Salvador Mastrosimone dejó una herida abierta en el corazón de los hinchas, trascendiendo a los equipos donde jugó. Vivió su vida a su manera, disfrutando del prestigio y el reconocimiento, para cerrar los ojos en el medio del silencio y la indiferencia.
Esa noche helada de 1999, como pocas veces se había visto, un equipo del interior movilizó miles de corazones emocionados y llenó una de las bandejas del Monumental de Núñez, donde se definía el ascenso en el fútbol argentino. Los hinchas de Instituto, envalentonados por el 3-0 conseguido en Córdoba (dos de Miliki y el otro del Bocha Maldonado), se multiplicaron para la revancha en la cancha de River convencidos de que el regreso a Primera División no se podía escapar. Después de varios años de frustraciones en la B, esa noche debía ser única e inolvidable. Chacarita se encontró con la resistencia épica del arquero albirrojo Roberto Cabrera: le abolló el pecho a fulbazos y solo pudo vencerlo una vez. El 1-0 le sirvió para ganar el partido, pero la ventaja fue insuficiente y no logró torcer el curso de los acontecimientos. La alegría fue toda cordobesa e Instituto volvió al fútbol de los domingos.
“Mastro” estaba apoyado en un costado, allá arriba, como uno más. Anónimo. Lo habían apalabrado para ir a Buenos Aires y él, amigo de los silencios, se entregó a la idea de ir brindando en el camino. Tal vez, seducido por la tentación de revisar los recuerdos y reactivar aquellas gambetas memorables de cuando era “Chiribín” y la velocidad, para vivir y esquivar patadones, era algo de todos los días. E inevitable. Instinto de supervivencia.

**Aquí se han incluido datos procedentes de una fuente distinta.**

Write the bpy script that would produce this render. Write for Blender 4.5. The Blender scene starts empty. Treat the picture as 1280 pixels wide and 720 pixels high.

Abrigado por el griterío de la multitud y con el buzo polar oscuro cerrado hasta arriba, Salvador consumió la noche con las manos en los bolsillos y ojitos abiertos con timidez, como ajeno a todo. No se conmovió con el viento helado que llegaba desde el Río de la Plata, ni cuando Chacarita metió el 1-0 y la cancha fue un hervidero. Tampoco con la sucesión de atajadas heroicas de Cabrera que le permitieron a la Gloria transitar los momentos más difíciles. Vio el partido a la distancia, como ausente, como si supiera que Instituto sería campeón.
Cuando todo terminó y los festejos se desataron, “Mastro” ya no estaba ahí: se había “ido” un buen rato antes, a pasear por los complejos laberintos de sus pensamientos, tan indescifrables como aquellos que dibujaba en la cancha, cada vez que frenaba y aceleraba.
La historia tiene mala memoria
La vida de Salvador Mastrosimone es el testimonio de una historia dinámica, que tiene mala memoria: los ídolos se apagan y caen en la oscuridad, como una ley cruel que se devora a todos. No pide ni ofrece treguas: le pasó a “Mastro” y hasta al mismo Diego Armando. Encandilan con sus luces, tocan el cielo con las manos y así de rápido como llegaron a lo más alto, deben enfrentar una pendiente que no se detiene hasta el final de los finales. Algunos, muertos en vida.
¿Qué nos produce saber que, si Mastrosimone iba a la cancha de Instituto, seguramente en la puerta le hubieran preguntado quién era? Hoy, muchos chicos jóvenes están enterados de quién era este flaco de patas chuecas, solo porque en los noticieros volvieron a hablar de él. Ya no de su juego y sus fantasías, sino para despedirlo. En Alta Córdoba, donde la gente gusta del buen juego y los hinchas están acostumbrados a los buenos jugadores, las tribunas reflejan el homenaje que se les realizó a algunos ídolos, según la preferencia de los que votaron: Salvador convive con Mario Kempes, Osvaldo Ardiles, Diego Klimowicz y Daniel Jiménez. Tranquilamente, ahí podrían estar Hugo Curioni, Oscar Dertycia, Paulo Dybala, la Lora Oliva y ¡¡tantos más!! Si armamos un equipo, completamos el resto de la formación con conos.
Ausencias que duelen
El mismo muchacho inventor de alegrías y el hombrecito minúsculo con cerebro de genio, estaba solo. Un poco por él, un poco por los demás. ¿Habrá sido el famoso destino? En su casita de Salsipuedes, el frío solía calar los huesos y el mes se hacía cada vez más largo para estirar los billetes. Durante los últimos años, algunos amigos se acercaron para acompañarlo, reforzarle la heladera y saber cómo estaba. Le hacía bien. A veces tomaban unos mates, pero muchas veces no lograban “llegar” a su corazón.
No pudo, no supo o no se dieron las circunstancias para que su sonrisa se mantuviera encendida. Decidió como pudo, con lo que tenía a mano. Usó y gastó lo que ganó en alegrías que se evaporaron demasiado rápido, al punto tal que, en la austera escenografía cotidiana de los últimos años, no había casi rastros del jugadorazo que fue.
¿Los clubes deben darles contención a los ídolos? ¿Cómo? ¿Por qué? ¿Es una obligación moral? ¿Los hinchas se olvidaron de él? “Mastro” vivió la vida que eligió, con sus virtudes y defectos, con sus alegrías y sus desencantos. Pudo jugar en el más alto nivel, pero prefirió regresar al barrio, donde la contención, a falta de dólares, lo acarició y lo hizo sentir millonario.
Nadie, salvo sus hijos, tiene el derecho de juzgarlo. Aunque haga doler el corazón saber que “Mastro” estaba solo. Y se apagó cuando de la música del alma, aquella que bajaba desde las tribunas aplaudiendo sus destrezas, ya no quedaba absolutamente nada.